Article

Compliance Online

By Theresa Witham

4 minutes

Why is it becoming more complicated?

computer mouse with the word "compliance"As credit unions use multiple channels to promote their offerings, staying compliant is getting more complicated, says Jennifer Anderson-Kapke, compliance attorney at PolicyWorks, LLC, sister company to CUES Supplier member The Members Group, Des Moines.

Credit unions are talking about products and services in person at branches or on the phone, in ads, on social media, in brochures, plus on their websites, desktop and mobile versions. Among these channels, “there is some consistency that is being left off,” says Anderson-Kapke, in terms of disclosures. “There have been some differences in what is published in print vs. on a website.”

One example she points to is a website that said the financial institution offered “dividends” while a print piece used the term “interest.” This is “inaccurate and misleading,” she explains.

Another common example she sees is that APR is often listed as APY.

The errors could be a result of vendors or a marketing team that doesn’t understand the differences in the terms, she says.

To keep advertising and marketing channels consistent, she suggests creating a checklist and referencing it at the creation of every new ad or campaign. Ask:

  • What product is being sold?
  • What regulations apply?
  • What market is it targeting?
  • What exceptions are there?

It is extremely beneficial to work with an outside resource, she suggests, because the outsider won’t be as familiar with the materials and they’ll be able to provide a non-biased view. This will help with consistency and making sure you have all the proper disclosures.

Social Media

When it comes to marketing on social media, try to be as generic as possible, she suggests. “If you avoid trigger terms, you won’t have to have so many disclosures.”

Some common triggers are “0% interest for six months” (what is the interest after?), “no balance transfer,” or “no annual fees.” Each of these phrases would trigger a disclosure that is hard to fit in 140 characters.

In late 2013, the Federal Financial Institutions Examination Council released its final guidance on the applicability of consumer protection and compliance laws, regulations, and policies to activities conducted via social media. “I encourage all credit unions to review it with both the marketing and compliance teams,” says Anderson-Kapke.

Mobile Screens

While credit unions’ websites allow more room for disclosures, as the world becomes more and more mobile, you need to consider visibility. Are your disclosures visible and readable on a tiny smartphone screen? You need to structure your Web pages so required pieces, such as the NCUA logo, appear in a legible form, Anderson-Kapke says.

Risks

Not managing your marketing compliance opens your credit union to risk. Earlier this year, Bank of America was fined $727 million for deceptive credit card add-on marketing practices.

Another example: Outdoor retailer Cabela’s, or rather the bank that runs the store’s credit card, was fined $1 million for deceptive and unfair acts, including charging improper fees.

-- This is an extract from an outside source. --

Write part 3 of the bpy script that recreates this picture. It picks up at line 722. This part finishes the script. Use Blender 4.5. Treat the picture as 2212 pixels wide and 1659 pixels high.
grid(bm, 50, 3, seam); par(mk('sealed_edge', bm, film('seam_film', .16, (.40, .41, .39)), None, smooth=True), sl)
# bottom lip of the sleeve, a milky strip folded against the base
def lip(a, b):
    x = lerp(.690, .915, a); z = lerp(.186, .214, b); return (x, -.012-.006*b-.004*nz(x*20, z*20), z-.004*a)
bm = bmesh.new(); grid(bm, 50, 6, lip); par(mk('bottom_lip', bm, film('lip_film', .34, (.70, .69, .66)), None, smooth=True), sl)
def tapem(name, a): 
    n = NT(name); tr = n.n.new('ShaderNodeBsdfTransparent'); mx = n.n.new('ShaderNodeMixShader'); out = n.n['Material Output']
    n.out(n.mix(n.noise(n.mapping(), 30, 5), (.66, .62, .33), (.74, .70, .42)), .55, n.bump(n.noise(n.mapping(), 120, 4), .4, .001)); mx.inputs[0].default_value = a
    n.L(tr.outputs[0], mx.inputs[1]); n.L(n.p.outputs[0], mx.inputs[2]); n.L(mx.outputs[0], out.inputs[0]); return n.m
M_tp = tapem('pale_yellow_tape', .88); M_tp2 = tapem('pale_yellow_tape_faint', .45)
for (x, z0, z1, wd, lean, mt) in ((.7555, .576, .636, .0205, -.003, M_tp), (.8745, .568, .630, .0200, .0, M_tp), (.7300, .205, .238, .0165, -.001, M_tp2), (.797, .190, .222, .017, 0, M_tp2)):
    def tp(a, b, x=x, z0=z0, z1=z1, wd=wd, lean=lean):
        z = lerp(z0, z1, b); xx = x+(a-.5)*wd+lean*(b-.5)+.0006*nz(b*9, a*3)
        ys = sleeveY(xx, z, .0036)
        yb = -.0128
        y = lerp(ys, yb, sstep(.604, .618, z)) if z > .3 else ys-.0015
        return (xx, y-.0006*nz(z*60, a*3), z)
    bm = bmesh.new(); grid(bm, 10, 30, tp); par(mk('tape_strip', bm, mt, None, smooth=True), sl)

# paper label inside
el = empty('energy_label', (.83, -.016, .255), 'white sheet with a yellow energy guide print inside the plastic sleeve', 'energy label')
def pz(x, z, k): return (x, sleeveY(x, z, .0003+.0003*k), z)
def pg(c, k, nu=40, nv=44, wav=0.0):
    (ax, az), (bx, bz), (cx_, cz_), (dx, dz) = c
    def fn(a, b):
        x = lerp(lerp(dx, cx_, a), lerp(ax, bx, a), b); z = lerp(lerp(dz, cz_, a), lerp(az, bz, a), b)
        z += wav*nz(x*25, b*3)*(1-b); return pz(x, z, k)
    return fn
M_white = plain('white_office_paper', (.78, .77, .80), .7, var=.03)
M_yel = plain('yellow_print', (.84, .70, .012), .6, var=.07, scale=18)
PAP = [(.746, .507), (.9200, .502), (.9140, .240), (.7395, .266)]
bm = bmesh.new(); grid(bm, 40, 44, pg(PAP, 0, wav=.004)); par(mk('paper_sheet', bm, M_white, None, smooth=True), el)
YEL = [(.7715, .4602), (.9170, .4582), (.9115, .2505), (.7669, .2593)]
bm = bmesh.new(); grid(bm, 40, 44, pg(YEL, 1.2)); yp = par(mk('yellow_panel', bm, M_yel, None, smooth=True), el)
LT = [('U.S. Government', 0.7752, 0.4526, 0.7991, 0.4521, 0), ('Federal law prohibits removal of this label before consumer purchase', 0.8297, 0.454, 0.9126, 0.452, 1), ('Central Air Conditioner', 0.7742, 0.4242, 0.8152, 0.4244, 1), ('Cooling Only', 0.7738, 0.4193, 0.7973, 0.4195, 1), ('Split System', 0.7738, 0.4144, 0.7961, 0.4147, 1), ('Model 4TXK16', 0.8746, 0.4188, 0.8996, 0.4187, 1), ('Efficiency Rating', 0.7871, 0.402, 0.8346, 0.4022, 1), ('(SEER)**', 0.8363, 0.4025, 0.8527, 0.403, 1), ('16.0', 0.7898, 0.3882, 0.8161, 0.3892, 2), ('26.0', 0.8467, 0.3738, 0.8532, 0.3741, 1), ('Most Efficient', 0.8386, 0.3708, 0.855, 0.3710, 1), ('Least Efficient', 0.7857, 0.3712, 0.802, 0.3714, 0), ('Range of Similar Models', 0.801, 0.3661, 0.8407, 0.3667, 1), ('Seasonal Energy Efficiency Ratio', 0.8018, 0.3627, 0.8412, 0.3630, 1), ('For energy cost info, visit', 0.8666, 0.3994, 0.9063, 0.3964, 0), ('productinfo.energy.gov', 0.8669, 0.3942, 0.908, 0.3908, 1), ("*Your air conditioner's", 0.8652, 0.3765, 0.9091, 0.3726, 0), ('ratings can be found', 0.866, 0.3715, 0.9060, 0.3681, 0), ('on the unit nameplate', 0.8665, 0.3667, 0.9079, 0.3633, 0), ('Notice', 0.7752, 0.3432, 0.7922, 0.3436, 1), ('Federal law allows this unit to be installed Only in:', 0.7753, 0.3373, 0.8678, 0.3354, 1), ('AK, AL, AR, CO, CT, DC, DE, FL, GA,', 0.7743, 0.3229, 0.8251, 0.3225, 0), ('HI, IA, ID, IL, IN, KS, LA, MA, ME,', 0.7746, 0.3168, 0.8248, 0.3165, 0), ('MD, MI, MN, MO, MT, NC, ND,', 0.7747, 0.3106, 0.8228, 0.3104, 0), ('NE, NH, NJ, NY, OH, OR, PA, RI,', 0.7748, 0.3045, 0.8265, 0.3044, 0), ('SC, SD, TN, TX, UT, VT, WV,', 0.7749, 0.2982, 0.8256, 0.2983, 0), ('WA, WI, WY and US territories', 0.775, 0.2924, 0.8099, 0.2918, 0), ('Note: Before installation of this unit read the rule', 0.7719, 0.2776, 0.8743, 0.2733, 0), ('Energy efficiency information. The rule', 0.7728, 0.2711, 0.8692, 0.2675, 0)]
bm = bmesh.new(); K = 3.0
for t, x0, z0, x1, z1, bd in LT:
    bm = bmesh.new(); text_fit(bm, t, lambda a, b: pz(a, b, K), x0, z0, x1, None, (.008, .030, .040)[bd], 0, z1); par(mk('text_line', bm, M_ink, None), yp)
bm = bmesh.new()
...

Anderson-Kapke recommends creating a risk management program with a policy to address situations with social media, telecommunications and working with outside vendors.

When working with outside vendors—whether it’s a telemarketing company, outsourced call center, direct mail company, or car dealer you have an indirect loan relationship with—make sure they are up to date with proper disclosures and compliance. And frequently review all the forms vendors are using and even look at what is on telemarketing screens. Are telemarketers prompted to use the correct language when discussing credit card offers, for example?

Consider credit union marketing through this lens, Anderson-Kapke suggests: “What can I do to make a marketing piece to not only draw members in, but how can I make it simple for them to understand, without misleading them or being deceptive in any way?”

In addition, the compliance team and marketing teams need to work together. “We need to talk. Marketers can’t be afraid of compliance,” she says. “Let’s find a way to make it work.”

In addition, to the compliance risk (and subsequent potential fines), credit unions face operational risk, Anderson-Kapke says. If you advertise to members that they are going to receive a certain rate and then on the back end that rate isn’t offered, you will have a lot of work to correct the mistake. Those mistakes can then lead to reputation risk, as your credit union could be seen as incompetent and, worse, deceptive.